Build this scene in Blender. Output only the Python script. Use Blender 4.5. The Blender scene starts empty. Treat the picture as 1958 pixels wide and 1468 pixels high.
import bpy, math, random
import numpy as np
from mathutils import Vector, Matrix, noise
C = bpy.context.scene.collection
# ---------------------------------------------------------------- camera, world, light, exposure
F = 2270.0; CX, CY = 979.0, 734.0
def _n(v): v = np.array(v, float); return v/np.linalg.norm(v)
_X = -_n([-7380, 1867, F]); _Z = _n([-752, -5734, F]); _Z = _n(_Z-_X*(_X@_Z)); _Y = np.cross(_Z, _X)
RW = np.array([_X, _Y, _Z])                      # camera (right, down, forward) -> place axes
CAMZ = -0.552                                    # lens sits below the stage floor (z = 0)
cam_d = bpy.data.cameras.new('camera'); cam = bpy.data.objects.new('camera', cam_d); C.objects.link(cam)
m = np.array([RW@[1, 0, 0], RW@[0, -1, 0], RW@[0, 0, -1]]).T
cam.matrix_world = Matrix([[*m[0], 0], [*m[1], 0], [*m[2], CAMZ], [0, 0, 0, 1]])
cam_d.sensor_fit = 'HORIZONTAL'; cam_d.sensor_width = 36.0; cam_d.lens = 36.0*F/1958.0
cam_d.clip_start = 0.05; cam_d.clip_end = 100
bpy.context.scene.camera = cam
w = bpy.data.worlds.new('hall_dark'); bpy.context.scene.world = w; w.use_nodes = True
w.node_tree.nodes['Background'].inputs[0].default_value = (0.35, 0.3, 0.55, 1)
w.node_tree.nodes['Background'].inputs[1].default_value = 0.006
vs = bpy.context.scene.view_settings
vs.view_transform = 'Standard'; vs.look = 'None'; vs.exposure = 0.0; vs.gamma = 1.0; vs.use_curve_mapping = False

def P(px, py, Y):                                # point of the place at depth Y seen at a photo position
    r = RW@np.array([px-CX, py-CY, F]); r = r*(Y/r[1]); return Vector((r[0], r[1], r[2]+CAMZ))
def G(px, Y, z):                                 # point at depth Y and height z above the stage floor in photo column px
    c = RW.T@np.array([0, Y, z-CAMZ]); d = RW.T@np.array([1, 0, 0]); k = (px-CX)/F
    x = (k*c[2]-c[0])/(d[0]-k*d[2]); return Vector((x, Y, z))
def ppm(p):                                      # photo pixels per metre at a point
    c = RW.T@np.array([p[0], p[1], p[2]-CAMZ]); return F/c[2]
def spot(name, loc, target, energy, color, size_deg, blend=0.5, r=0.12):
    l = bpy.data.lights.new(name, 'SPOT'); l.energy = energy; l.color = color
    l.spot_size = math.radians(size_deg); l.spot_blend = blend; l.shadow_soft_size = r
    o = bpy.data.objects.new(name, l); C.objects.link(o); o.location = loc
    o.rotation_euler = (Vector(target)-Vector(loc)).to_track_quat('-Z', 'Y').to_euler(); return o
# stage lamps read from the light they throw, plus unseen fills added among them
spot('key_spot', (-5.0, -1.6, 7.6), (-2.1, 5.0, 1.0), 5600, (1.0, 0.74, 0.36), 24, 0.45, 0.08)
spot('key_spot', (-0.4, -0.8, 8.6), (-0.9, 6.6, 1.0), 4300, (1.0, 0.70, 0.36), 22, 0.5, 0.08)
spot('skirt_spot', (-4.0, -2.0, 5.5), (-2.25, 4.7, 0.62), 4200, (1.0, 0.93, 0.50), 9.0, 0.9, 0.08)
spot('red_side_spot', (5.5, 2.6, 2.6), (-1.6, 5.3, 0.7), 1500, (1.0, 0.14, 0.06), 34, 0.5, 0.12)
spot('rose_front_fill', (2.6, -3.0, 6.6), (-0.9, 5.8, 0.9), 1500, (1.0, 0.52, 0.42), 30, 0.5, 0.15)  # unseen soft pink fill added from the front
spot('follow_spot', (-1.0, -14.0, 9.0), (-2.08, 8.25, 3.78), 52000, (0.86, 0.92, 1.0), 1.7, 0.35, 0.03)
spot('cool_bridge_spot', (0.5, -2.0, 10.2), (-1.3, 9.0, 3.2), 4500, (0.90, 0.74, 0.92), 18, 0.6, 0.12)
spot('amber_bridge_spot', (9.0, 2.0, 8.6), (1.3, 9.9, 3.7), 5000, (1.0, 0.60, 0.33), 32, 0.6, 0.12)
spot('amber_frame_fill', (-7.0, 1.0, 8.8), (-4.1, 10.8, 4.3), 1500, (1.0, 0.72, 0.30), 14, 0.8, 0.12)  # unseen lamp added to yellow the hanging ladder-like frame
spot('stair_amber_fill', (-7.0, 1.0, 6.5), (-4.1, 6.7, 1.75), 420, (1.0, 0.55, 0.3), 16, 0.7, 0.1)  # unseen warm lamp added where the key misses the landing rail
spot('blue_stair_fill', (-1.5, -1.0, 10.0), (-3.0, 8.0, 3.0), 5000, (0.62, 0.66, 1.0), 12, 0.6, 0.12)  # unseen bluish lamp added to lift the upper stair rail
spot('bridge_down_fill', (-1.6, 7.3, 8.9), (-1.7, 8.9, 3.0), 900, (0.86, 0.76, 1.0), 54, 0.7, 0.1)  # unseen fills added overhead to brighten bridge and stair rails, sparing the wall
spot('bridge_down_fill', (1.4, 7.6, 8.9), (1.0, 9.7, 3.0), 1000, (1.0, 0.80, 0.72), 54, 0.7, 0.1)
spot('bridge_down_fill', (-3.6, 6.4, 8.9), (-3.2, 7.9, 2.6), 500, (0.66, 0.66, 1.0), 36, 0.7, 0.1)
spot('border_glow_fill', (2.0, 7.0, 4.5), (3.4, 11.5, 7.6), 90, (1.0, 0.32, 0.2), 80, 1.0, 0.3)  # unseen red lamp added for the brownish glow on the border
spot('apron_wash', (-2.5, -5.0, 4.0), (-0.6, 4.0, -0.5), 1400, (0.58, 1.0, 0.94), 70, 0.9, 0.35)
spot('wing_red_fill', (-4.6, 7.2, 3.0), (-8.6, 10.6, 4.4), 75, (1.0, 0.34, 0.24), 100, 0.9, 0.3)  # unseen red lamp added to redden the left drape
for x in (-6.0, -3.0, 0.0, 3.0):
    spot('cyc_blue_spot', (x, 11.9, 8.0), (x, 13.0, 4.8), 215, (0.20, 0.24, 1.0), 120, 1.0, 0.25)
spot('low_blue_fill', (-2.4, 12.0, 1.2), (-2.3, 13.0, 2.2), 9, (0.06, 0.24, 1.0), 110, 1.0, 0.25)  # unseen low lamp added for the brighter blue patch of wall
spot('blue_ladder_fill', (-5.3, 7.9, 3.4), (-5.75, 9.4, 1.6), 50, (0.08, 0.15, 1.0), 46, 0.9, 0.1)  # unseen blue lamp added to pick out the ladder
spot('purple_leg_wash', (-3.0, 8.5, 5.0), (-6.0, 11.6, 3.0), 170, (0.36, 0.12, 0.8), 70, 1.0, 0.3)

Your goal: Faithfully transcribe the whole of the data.

Response to this exercise:
Build this scene in Blender. Output only the Python script. Use Blender 4.5. The Blender scene starts empty. Treat the picture as 1958 pixels wide and 1468 pixels high.
import bpy, math, random
import numpy as np
from mathutils import Vector, Matrix, noise
C = bpy.context.scene.collection
# ---------------------------------------------------------------- camera, world, light, exposure
F = 2270.0; CX, CY = 979.0, 734.0
def _n(v): v = np.array(v, float); return v/np.linalg.norm(v)
_X = -_n([-7380, 1867, F]); _Z = _n([-752, -5734, F]); _Z = _n(_Z-_X*(_X@_Z)); _Y = np.cross(_Z, _X)
RW = np.array([_X, _Y, _Z])                      # camera (right, down, forward) -> place axes
CAMZ = -0.552                                    # lens sits below the stage floor (z = 0)
cam_d = bpy.data.cameras.new('camera'); cam = bpy.data.objects.new('camera', cam_d); C.objects.link(cam)
m = np.array([RW@[1, 0, 0], RW@[0, -1, 0], RW@[0, 0, -1]]).T
cam.matrix_world = Matrix([[*m[0], 0], [*m[1], 0], [*m[2], CAMZ], [0, 0, 0, 1]])
cam_d.sensor_fit = 'HORIZONTAL'; cam_d.sensor_width = 36.0; cam_d.lens = 36.0*F/1958.0
cam_d.clip_start = 0.05; cam_d.clip_end = 100
bpy.context.scene.camera = cam
w = bpy.data.worlds.new('hall_dark'); bpy.context.scene.world = w; w.use_nodes = True
w.node_tree.nodes['Background'].inputs[0].default_value = (0.35, 0.3, 0.55, 1)
w.node_tree.nodes['Background'].inputs[1].default_value = 0.006
vs = bpy.context.scene.view_settings
vs.view_transform = 'Standard'; vs.look = 'None'; vs.exposure = 0.0; vs.gamma = 1.0; vs.use_curve_mapping = False

def P(px, py, Y):                                # point of the place at depth Y seen at a photo position
    r = RW@np.array([px-CX, py-CY, F]); r = r*(Y/r[1]); return Vector((r[0], r[1], r[2]+CAMZ))
def G(px, Y, z):                                 # point at depth Y and height z above the stage floor in photo column px
    c = RW.T@np.array([0, Y, z-CAMZ]); d = RW.T@np.array([1, 0, 0]); k = (px-CX)/F
    x = (k*c[2]-c[0])/(d[0]-k*d[2]); return Vector((x, Y, z))
def ppm(p):                                      # photo pixels per metre at a point
    c = RW.T@np.array([p[0], p[1], p[2]-CAMZ]); return F/c[2]
def spot(name, loc, target, energy, color, size_deg, blend=0.5, r=0.12):
    l = bpy.data.lights.new(name, 'SPOT'); l.energy = energy; l.color = color
    l.spot_size = math.radians(size_deg); l.spot_blend = blend; l.shadow_soft_size = r
    o = bpy.data.objects.new(name, l); C.objects.link(o); o.location = loc
    o.rotation_euler = (Vector(target)-Vector(loc)).to_track_quat('-Z', 'Y').to_euler(); return o
# stage lamps read from the light they throw, plus unseen fills added among them
spot('key_spot', (-5.0, -1.6, 7.6), (-2.1, 5.0, 1.0), 5600, (1.0, 0.74, 0.36), 24, 0.45, 0.08)
spot('key_spot', (-0.4, -0.8, 8.6), (-0.9, 6.6, 1.0), 4300, (1.0, 0.70, 0.36), 22, 0.5, 0.08)
spot('skirt_spot', (-4.0, -2.0, 5.5), (-2.25, 4.7, 0.62), 4200, (1.0, 0.93, 0.50), 9.0, 0.9, 0.08)
spot('red_side_spot', (5.5, 2.6, 2.6), (-1.6, 5.3, 0.7), 1500, (1.0, 0.14, 0.06), 34, 0.5, 0.12)
spot('rose_front_fill', (2.6, -3.0, 6.6), (-0.9, 5.8, 0.9), 1500, (1.0, 0.52, 0.42), 30, 0.5, 0.15)  # unseen soft pink fill added from the front
spot('follow_spot', (-1.0, -14.0, 9.0), (-2.08, 8.25, 3.78), 52000, (0.86, 0.92, 1.0), 1.7, 0.35, 0.03)
spot('cool_bridge_spot', (0.5, -2.0, 10.2), (-1.3, 9.0, 3.2), 4500, (0.90, 0.74, 0.92), 18, 0.6, 0.12)
spot('amber_bridge_spot', (9.0, 2.0, 8.6), (1.3, 9.9, 3.7), 5000, (1.0, 0.60, 0.33), 32, 0.6, 0.12)
spot('amber_frame_fill', (-7.0, 1.0, 8.8), (-4.1, 10.8, 4.3), 1500, (1.0, 0.72, 0.30), 14, 0.8, 0.12)  # unseen lamp added to yellow the hanging ladder-like frame
spot('stair_amber_fill', (-7.0, 1.0, 6.5), (-4.1, 6.7, 1.75), 420, (1.0, 0.55, 0.3), 16, 0.7, 0.1)  # unseen warm lamp added where the key misses the landing rail
spot('blue_stair_fill', (-1.5, -1.0, 10.0), (-3.0, 8.0, 3.0), 5000, (0.62, 0.66, 1.0), 12, 0.6, 0.12)  # unseen bluish lamp added to lift the upper stair rail
spot('bridge_down_fill', (-1.6, 7.3, 8.9), (-1.7, 8.9, 3.0), 900, (0.86, 0.76, 1.0), 54, 0.7, 0.1)  # unseen fills added overhead to brighten bridge and stair rails, sparing the wall
spot('bridge_down_fill', (1.4, 7.6, 8.9), (1.0, 9.7, 3.0), 1000, (1.0, 0.80, 0.72), 54, 0.7, 0.1)
spot('bridge_down_fill', (-3.6, 6.4, 8.9), (-3.2, 7.9, 2.6), 500, (0.66, 0.66, 1.0), 36, 0.7, 0.1)
spot('border_glow_fill', (2.0, 7.0, 4.5), (3.4, 11.5, 7.6), 90, (1.0, 0.32, 0.2), 80, 1.0, 0.3)  # unseen red lamp added for the brownish glow on the border
spot('apron_wash', (-2.5, -5.0, 4.0), (-0.6, 4.0, -0.5), 1400, (0.58, 1.0, 0.94), 70, 0.9, 0.35)
spot('wing_red_fill', (-4.6, 7.2, 3.0), (-8.6, 10.6, 4.4), 75, (1.0, 0.34, 0.24), 100, 0.9, 0.3)  # unseen red lamp added to redden the left drape
for x in (-6.0, -3.0, 0.0, 3.0):
    spot('cyc_blue_spot', (x, 11.9, 8.0), (x, 13.0, 4.8), 215, (0.20, 0.24, 1.0), 120, 1.0, 0.25)
spot('low_blue_fill', (-2.4, 12.0, 1.2), (-2.3, 13.0, 2.2), 9, (0.06, 0.24, 1.0), 110, 1.0, 0.25)  # unseen low lamp added for the brighter blue patch of wall
spot('blue_ladder_fill', (-5.3, 7.9, 3.4), (-5.75, 9.4, 1.6), 50, (0.08, 0.15, 1.0), 46, 0.9, 0.1)  # unseen blue lamp added to pick out the ladder
spot('purple_leg_wash', (-3.0, 8.5, 5.0), (-6.0, 11.6, 3.0), 170, (0.36, 0.12, 0.8), 70, 1.0, 0.3)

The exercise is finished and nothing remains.